Johannesburg, May 26 (DPA) A wave of strikes and protests continued Wednesday in South Africa with police arresting 81 striking workers in the Eastern Cape province during a violent demonstration, a little over two weeks before the start of the football World Cup.
Police fired rubber bullets to disperse around 200 workers, who demonstrated as part of a pay dispute in the remote town of Lusikisiki in the Eastern Cape.
A police spokesman told the SAPA news agency that the tea plantation workers had stoned passing vehicles and set fire to a building belonging to the Magwa tea company.
Three of the workers were injured by rubber bullets.
South Africa is in the throes of several strikes, which threaten to cast a pall over the World Cup if not resolved by the June 11 kickoff.
A transport workers’ strike, which began May 10 and affects the country’s ports, has crippled exports of fresh produce and strained fuel supplies.
Members of the South African Transport and Allied Workers’ Union (Satawu) are demanding a 15 percent wage increase.

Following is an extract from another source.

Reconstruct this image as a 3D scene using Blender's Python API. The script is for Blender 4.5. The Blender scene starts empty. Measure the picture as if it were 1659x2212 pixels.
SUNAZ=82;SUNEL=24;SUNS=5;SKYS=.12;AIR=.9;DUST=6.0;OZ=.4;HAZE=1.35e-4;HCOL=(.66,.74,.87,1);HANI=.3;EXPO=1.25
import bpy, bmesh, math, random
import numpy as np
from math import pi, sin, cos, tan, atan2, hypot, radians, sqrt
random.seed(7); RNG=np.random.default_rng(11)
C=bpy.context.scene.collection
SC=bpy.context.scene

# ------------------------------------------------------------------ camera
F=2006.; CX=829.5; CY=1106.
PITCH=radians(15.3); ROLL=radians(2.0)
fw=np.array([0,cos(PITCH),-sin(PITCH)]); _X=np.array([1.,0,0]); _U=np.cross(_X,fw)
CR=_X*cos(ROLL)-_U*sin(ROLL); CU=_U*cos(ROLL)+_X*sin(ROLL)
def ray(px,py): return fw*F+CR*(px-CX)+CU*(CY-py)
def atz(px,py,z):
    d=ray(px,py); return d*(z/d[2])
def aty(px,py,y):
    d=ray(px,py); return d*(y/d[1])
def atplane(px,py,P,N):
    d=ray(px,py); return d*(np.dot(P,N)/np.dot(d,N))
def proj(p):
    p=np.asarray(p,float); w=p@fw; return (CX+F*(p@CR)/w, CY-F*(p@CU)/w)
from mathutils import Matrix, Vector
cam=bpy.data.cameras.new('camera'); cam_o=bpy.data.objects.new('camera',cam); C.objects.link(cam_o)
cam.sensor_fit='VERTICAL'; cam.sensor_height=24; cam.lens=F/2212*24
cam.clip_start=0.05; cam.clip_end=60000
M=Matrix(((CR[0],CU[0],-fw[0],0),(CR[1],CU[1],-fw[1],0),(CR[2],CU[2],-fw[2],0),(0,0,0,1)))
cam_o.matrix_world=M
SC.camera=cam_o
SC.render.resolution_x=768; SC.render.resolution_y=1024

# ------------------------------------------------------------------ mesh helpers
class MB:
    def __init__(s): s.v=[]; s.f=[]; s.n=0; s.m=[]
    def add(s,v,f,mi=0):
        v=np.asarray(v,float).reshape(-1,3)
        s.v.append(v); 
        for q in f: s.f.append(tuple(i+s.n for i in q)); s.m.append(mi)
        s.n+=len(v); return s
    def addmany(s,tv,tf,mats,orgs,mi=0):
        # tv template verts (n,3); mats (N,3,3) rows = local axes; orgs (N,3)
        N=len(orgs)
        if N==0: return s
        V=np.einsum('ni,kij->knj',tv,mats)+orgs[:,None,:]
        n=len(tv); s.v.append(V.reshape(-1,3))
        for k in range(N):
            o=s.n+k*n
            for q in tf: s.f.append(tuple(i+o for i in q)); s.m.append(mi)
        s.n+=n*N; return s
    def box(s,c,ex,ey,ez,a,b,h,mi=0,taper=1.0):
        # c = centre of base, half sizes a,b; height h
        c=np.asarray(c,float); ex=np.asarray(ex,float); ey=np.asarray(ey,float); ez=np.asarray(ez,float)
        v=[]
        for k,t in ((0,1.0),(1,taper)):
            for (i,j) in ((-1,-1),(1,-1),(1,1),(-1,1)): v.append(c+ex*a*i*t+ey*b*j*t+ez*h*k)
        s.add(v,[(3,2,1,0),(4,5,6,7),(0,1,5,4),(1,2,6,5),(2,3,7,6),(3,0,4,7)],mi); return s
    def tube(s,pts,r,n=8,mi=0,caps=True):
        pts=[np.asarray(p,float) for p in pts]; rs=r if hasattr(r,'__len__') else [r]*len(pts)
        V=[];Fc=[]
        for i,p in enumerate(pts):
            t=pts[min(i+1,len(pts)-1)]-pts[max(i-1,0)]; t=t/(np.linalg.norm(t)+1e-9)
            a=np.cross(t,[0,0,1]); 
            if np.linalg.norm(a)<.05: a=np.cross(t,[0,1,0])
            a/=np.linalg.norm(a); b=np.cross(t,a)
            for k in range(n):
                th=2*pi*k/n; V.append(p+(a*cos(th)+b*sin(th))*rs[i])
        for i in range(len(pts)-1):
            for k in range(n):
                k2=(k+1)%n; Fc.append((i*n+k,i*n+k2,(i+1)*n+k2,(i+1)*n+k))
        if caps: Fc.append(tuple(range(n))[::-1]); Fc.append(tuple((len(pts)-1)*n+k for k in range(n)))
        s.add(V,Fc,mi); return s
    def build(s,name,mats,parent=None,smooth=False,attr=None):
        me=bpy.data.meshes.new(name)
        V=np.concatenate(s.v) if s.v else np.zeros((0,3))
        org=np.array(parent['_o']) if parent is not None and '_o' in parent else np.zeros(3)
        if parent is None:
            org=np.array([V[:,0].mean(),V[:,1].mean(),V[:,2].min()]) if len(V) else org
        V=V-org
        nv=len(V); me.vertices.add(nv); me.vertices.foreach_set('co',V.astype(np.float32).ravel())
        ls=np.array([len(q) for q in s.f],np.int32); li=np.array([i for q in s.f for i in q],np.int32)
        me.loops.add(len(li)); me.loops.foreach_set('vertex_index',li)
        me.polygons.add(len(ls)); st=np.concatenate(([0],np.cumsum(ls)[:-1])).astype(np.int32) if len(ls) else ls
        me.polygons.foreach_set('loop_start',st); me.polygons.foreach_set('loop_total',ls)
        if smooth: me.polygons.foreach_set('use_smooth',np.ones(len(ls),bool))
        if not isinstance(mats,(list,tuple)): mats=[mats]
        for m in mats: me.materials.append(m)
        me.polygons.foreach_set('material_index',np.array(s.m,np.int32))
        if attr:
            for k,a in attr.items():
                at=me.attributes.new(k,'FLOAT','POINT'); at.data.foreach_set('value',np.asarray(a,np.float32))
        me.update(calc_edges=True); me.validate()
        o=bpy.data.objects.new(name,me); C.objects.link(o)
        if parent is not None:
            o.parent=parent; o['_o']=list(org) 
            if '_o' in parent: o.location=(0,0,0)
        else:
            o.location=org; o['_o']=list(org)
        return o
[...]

State logistics company Transnet had offered workers 11 percent, but was said by the union to have made a new offer Wednesday. Satawu did not disclose the offer.
The strike is estimated to have cost the economy several hundred million dollars so far.
Workers at state electricity utility Eskom had also threatened to strike for better conditions, but a court granted the company an injunction preventing the workers from laying down tools.
Winters in South Africa always see a spike in protests.
But the government and business community have appealed to trade unions to refrain from striking in the run-up to or during the World Cup, which is being held for the first time in Africa between June 11 and July 11.